Surveillance helps keep country, individuals safe

A lone gunman besieged Los Angeles International Airport on Nov. 1, opened fire on a TSA officer and killed him. In addition to casualties, the terminal was shut down and flights were delayed, people were emotionally traumatized and needless to say there was a significant loss of revenue for all parties concerned with the exception of the shooter.

One only needs to remember other mass shootings, specifically the Aurora shooting, to understand the need for a better algorithm-based surveillance. How else does a lone person sitting in a one-bedroom student apartment order more than 60,000 rounds of ammunition over a short time span and not raise any eyebrows?

Surveillance is getting a lot of negativity in the press. The European Union has unanimously condemned U.S. intelligence agencies for spying on them. Google, Facebook and Twitter are all angry at the National Security Agency’s capability of hacking into their servers. According to The New York Times, these companies are now taking extra precautions to protect their networks and the privacy of their users.

Snowden’s revelations talk about alleged programs such as ‘Prism’ and ‘Blarney’ that collected metadata for mining information.

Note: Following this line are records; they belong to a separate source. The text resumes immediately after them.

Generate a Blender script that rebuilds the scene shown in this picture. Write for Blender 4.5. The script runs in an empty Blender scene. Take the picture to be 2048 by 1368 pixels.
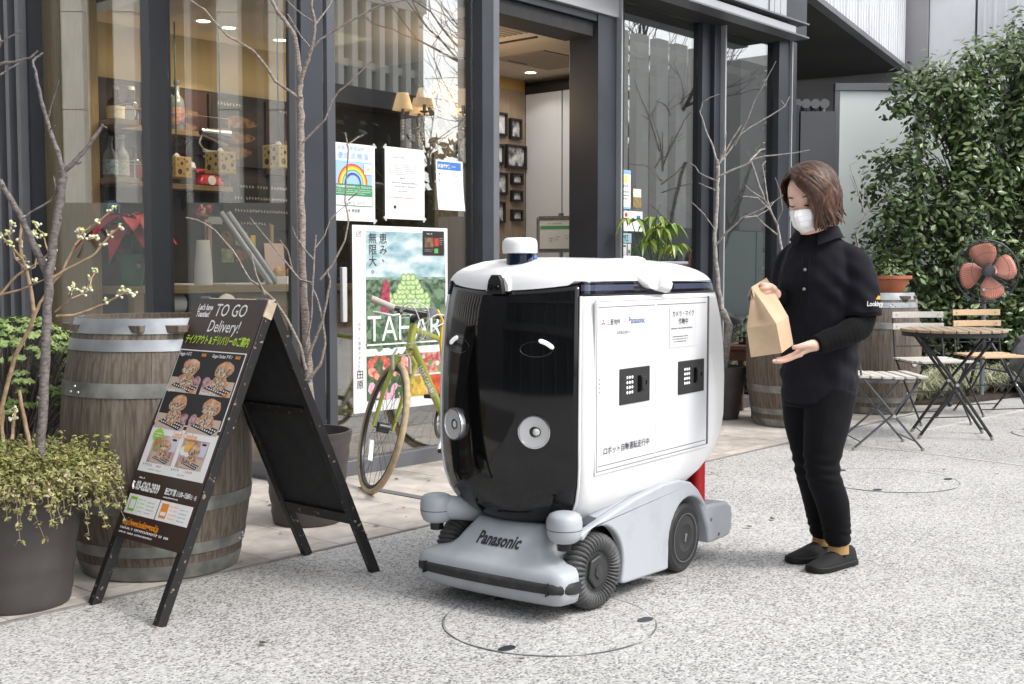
import bpy, bmesh, math, random
from mathutils import Vector, Matrix, noise
R = math.radians
PI = math.pi
scene = bpy.context.scene
COL = scene.collection

# ------------------------------------------------------------ camera, sky, sun, exposure
cam_data = bpy.data.cameras.new('camera')
cam = bpy.data.objects.new('camera', cam_data)
COL.objects.link(cam)
cam.location = (0, 0, 1.1)
cam.rotation_euler = (R(90 - 3.4726), 0, R(-48.852))
cam_data.sensor_width = 36
cam_data.lens = 41.13
cam_data.clip_end = 400
cam_data.clip_start = 0.05
scene.camera = cam

SUN_DIR = Vector((0.22, -0.62, 0.76)).normalized()      # towards the veiled sun
world = bpy.data.worlds.new('World')
scene.world = world
world.use_nodes = True
wt = world.node_tree
wt.nodes.clear()
sky = wt.nodes.new('ShaderNodeTexSky')
sky.sky_type = 'NISHITA'
sky.sun_disc = False
sky.sun_elevation = math.asin(SUN_DIR.z)
sky.sun_rotation = math.atan2(SUN_DIR.x, SUN_DIR.y)
sky.dust_density = 3.0
sky.ozone_density = 1.0
hsv = wt.nodes.new('ShaderNodeHueSaturation')
hsv.inputs['Saturation'].default_value = 0.22
tc = wt.nodes.new('ShaderNodeTexCoord')
cl = wt.nodes.new('ShaderNodeTexNoise')
cl.inputs['Scale'].default_value = 2.2
cl.inputs['Detail'].default_value = 5
mr = wt.nodes.new('ShaderNodeMapRange')
mr.inputs['From Min'].default_value = 0.3
mr.inputs['From Max'].default_value = 0.7
mr.inputs['To Min'].default_value = 1.5
mr.inputs['To Max'].default_value = 2.3
vm = wt.nodes.new('ShaderNodeVectorMath')
vm.operation = 'SCALE'
bg = wt.nodes.new('ShaderNodeBackground')
bg.inputs['Strength'].default_value = 0.15
wo = wt.nodes.new('ShaderNodeOutputWorld')
L = wt.links.new
L(sky.outputs[0], hsv.inputs['Color'])
L(tc.outputs['Generated'], cl.inputs['Vector'])
L(cl.outputs['Fac'], mr.inputs['Value'])
L(hsv.outputs[0], vm.inputs[0])
L(mr.outputs[0], vm.inputs['Scale'])
L(vm.outputs[0], bg.inputs['Color'])
L(bg.outputs[0], wo.inputs[0])

sun_data = bpy.data.lights.new('sun', 'SUN')
sun_data.energy = 1.5
sun_data.angle = R(13)
sun_data.color = (1.0, 0.97, 0.92)
sun = bpy.data.objects.new('sun', sun_data)
sun.rotation_euler = (-SUN_DIR).to_track_quat('-Z', 'Y').to_euler()
sun.location = SUN_DIR * 40
COL.objects.link(sun)

scene.view_settings.view_transform = 'Standard'
scene.view_settings.look = 'None'
scene.view_settings.gamma = 1.0
scene.view_settings.exposure = 0.22
scene.view_settings.use_curve_mapping = False

# ------------------------------------------------------------ materials
MATS = {}


def mat(name, rgb, rough=0.6, metal=0.0, var=0.0, vscale=8.0, bump=0.0, bscale=60.0, coat=0.0, stretch=None,
        rgb2=None, spec=None, emit=None, estr=0.0, sss=0.0, detail=4.0, sheen=0.0, edge=(0.35, 0.65), warp=0.0):
    """A procedural Principled material: noise between two colours plus a fine noise bump."""
    if name in MATS:
        return MATS[name]
    m = bpy.data.materials.new(name)
    m.use_nodes = True
    nt = m.node_tree
    b = nt.nodes['Principled BSDF']
    b.inputs['Roughness'].default_value = rough
    b.inputs['Metallic'].default_value = metal
    if coat:
        b.inputs['Coat Weight'].default_value = coat
        b.inputs['Coat Roughness'].default_value = 0.03
    if spec is not None:
        b.inputs['Specular IOR Level'].default_value = spec
    if sss:
        b.inputs['Subsurface Weight'].default_value = sss
        b.inputs['Subsurface Radius'].default_value = (0.012, 0.005, 0.003)
    if sheen:
        b.inputs['Sheen Weight'].default_value = sheen
        b.inputs['Sheen Roughness'].default_value = 0.4
    if emit:
        b.inputs['Emission Color'].default_value = (*emit, 1)
        b.inputs['Emission Strength'].default_value = estr
    t = nt.nodes.new('ShaderNodeTexCoord')
    vec = t.outputs['Object']
    if stretch:
        mp = nt.nodes.new('ShaderNodeMapping')
        mp.inputs['Scale'].default_value = stretch
        nt.links.new(vec, mp.inputs['Vector'])
        vec = mp.outputs[0]
    c1 = (*rgb, 1)
    if var or rgb2:
        n = nt.nodes.new('ShaderNodeTexNoise')
        n.inputs['Scale'].default_value = vscale
        n.inputs['Detail'].default_value = detail
        n.inputs['Distortion'].default_value = warp
        nt.links.new(vec, n.inputs['Vector'])
        r = nt.nodes.new('ShaderNodeValToRGB')
        r.color_ramp.elements[0].position = edge[0]
        r.color_ramp.elements[1].position = edge[1]
        c2 = (*rgb2, 1) if rgb2 else tuple(min(1, v * (1 + var)) for v in rgb) + (1,)
        c0 = c1 if rgb2 else tuple(v * (1 - var) for v in rgb) + (1,)
        r.color_ramp.elements[0].color = c0
        r.color_ramp.elements[1].color = c2
        nt.links.new(n.outputs['Fac'], r.inputs['Fac'])
        nt.links.new(r.outputs['Color'], b.inputs['Base Color'])
    else:
        b.inputs['Base Color'].default_value = c1
    if bump:
        n2 = nt.nodes.new('ShaderNodeTexNoise')
        n2.inputs['Scale'].default_value = bscale
        n2.inputs['Detail'].default_value = 3
        nt.links.new(vec, n2.inputs['Vector'])
        bp = nt.nodes.new('ShaderNodeBump')
        bp.inputs['Strength'].default_value = bump
        bp.inputs['Distance'].default_value = 0.004
        nt.links.new(n2.outputs['Fac'], bp.inputs['Height'])
        nt.links.new(bp.outputs[0], b.inputs['Normal'])
    MATS[name] = m
    return m


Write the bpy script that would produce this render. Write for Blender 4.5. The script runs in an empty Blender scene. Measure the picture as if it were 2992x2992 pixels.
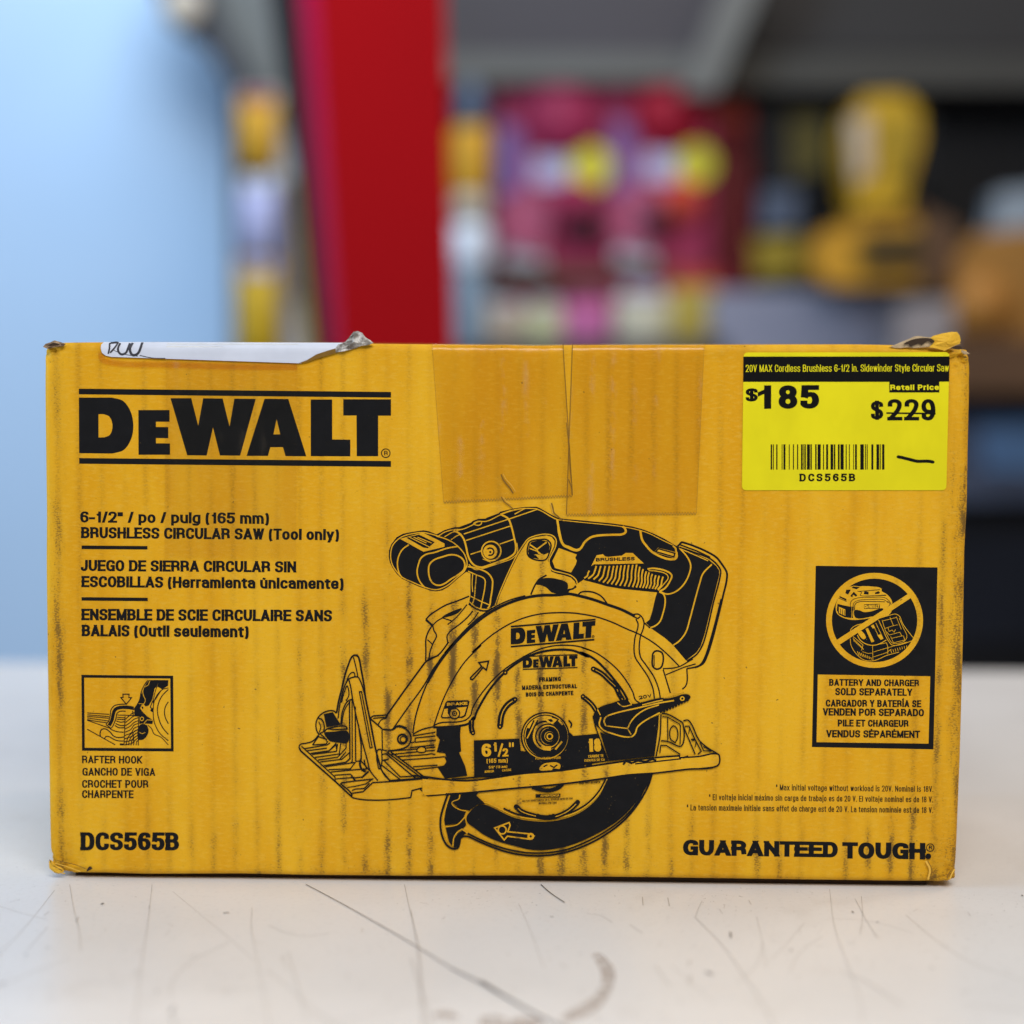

Companies routinely cooperated with the Department of Justice as they are supposed to legally, but are weary of their customers finding out. They are immune to civil lawsuits concerning wire tapping, a privilege given to these companies from the office of the U.S. Attorney to negate the liability of being sued by their own customers, but this is not information that is widely publicized.

Revealing top-secret information has become the media mainstay with WikiLeaks, Manning and more recently the Snowden revelations. Snowden has publicly appealed for clemency while he hides out in Russia, unable to leave to a non-extradition country like Peru. The world, especially Europe was up in arms and almost every American ambassador in major European countries was called in to explain the actions of our government to the foreign governments.

With this amount of surveillance and intelligence capabilities, when do we say enough is enough?

The answer in my opinion is never.

If I lost a family member due to a shooter going on a killing rampage and knew later on that it could have been prevented if there was some specific sort of intelligence gathering that could protect privacy but be able to pick out patterns that lead to such behavior, I would be completely fine with that.

If there are surveillance programs used by local, state and national law enforcement agencies that are able to catch child predators and those adults who engage in child trafficking and pornography, I am completely okay with the government tracking some of the internet traffic. Is your life less important than your sense of online propriety?

One can argue that right to privacy is paramount but do you honestly think billion dollar computer servers are interested in mining information about which illegal site you are visiting under an alias? Unless, you are using a false alias to buy illegal dangerous chemicals from a number of different websites that could be used to make a bomb, they do not care.

Am I saying that some intelligence officials were not caught red handed in spying on their ex wives, lovers or husbands according to CNN? No. Every system will have people who will abuse their privileges but that does not mean that the whole system of intelligence gathering should be brought down. An honest conversation will likely help the public regain their confidence and trust in the knowledge that snooping on personal habits and conversations, unless posed as a national threat, is simply not in the mandate of the NSA, CIA, Homeland Security or the FBI.

The world we live in today is different and our enemies are not clear-cut nor do they share black and white ideologies as in the past. Our intelligence agencies are under attack and will fall quickly behind in its ability to protect our nation from foreign threats and attacks if they are not able to have the advantage in gathering information from electronic and digital resources. Using technology like the Predator Drone program as was done on Nov. 1 to hit eight suspected Taliban officials in Pakistan and kill them is not a macabre use of military might but a sure shot way of taking out enemies without risking American lives and ensuring some level of protection against the loss of future lives.

One must never forget that military industrial complex that plays a significant role in America’s GDP is also under attack from foreign companies blatantly stealing resources that American companies have to spend millions of dollars researching. Loss of information equals loss of superiority in bringing products to the market first. This means that your job that you depend on stands a chance of being cut if your company is not able to get to the market first.

Companies do not have the jurisdictional means to go after foreign hackers but the intelligence agencies do, and this is why the gathering of information plays an important economic role in maintaining a healthy sense of competition.

If nothing else, is anyone going to argue against the lone woman in the CIA who spent a decade hunting down Osama Bin Laden?

Before you might want to answer that, remember a part of this nation’s very birth and existence as the United States of America came greatly due to the fact that then-general George Washington was excellent in recruiting spies and sending them across into British held territory. Let the words, “The British are coming. The British are coming” not just be another folk story but serve as a gentle reminder that despite definitive flaws, ostracizing the intelligence agencies is not the way to go. Using intelligence gathering to further American economic interests and influence international policy decisions is important and necessary. This is not a liberal versus conservative diatribe, but an issue of survival for America in an era where acquisition of information determines a nation’s outcome.